Moreover, Rubio’s claim that “you have to prove not only that you’re not replacing Americans, but that you’ve tried to hire Americans” is similarly not true. This claim is reminiscent of an assertion Rubio made in a previous debates, which Breitbart News has already fact-checked. Rubio is thus doubling down on the false statement. As Howard University professor Ron Hira tells Breitbart, “This is absolutely false. There is no recruiting requirement for virtually all H-1B employers including Disney. This is a major flaw in the program.”

While Rubio made false representations about his corporate backer’s use of the H-1B program, Donald Trump was candid about his position on the H-1B issue:

I know the H1B very well. And it’s something that I frankly use and I shouldn’t be allowed to use it. We shouldn’t have it. Very, very bad for worker…it’s very bad for our workers and it’s unfair for our workers. And we should end it. Very importantly, the Disney workers endorsed me, as you probably read. And I got a full endorsement because they are the ones that said, and they had a news conference, and they said, he’s the only one that’s going to be able to fix it. Because it is a mess.

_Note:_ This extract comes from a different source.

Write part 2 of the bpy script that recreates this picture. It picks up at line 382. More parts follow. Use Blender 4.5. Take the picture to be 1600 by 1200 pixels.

Indeed, at last month’s Congressional hearing examining the impact large-scale immigration has had on America’s tech workforce, immigration attorney John Miano said:

I was having an email exchange with someone who is very well known in the industry and he urged me to point out to you that it seems that the growing consensus amongst tech workers, at this point, is that the only way this [i.e. H-1B job theft] is going to get fixed is by an executive order by President Trump.

As Trump explained, Rubio’s own constituents—two former Disney workers—have endorsed Trump for President, and not Sen. Rubio.

At a rally in Alabama last month, ex-Disney worker Dena Moore told a crowd of tens of thousands, “What a great disappointment Marco Rubio is… backed by Disney and other companies to push through legislation that have brought H-1B visas to us and he has sabotaged Americans… Rubio’s staff said in 2013 explaining the [guest worker expansions in Gang of Eight] bill ‘American workers can’t cut it.’ Shame on you Marco Rubio,” Moore declared.

Sara Blackwell, the attorney representing the American Disney victims in their discrimination lawsuit against Disney, has similarly said, “I think Sen. Rubio is a liar. When you tell America that there are not enough qualified American workers whether you are Mark Zuckerberg, or [Disney CEO] Bob Iger, or Marco Rubio — when you say that there aren’t enough qualified Americans while hundreds of qualified Americans are being fired, and replaced by less qualified foreigners, that’s a straight lie. And I think Rubio lies. And the only motivation I can imagine he has to do so is the support he gets from his corporate donors.”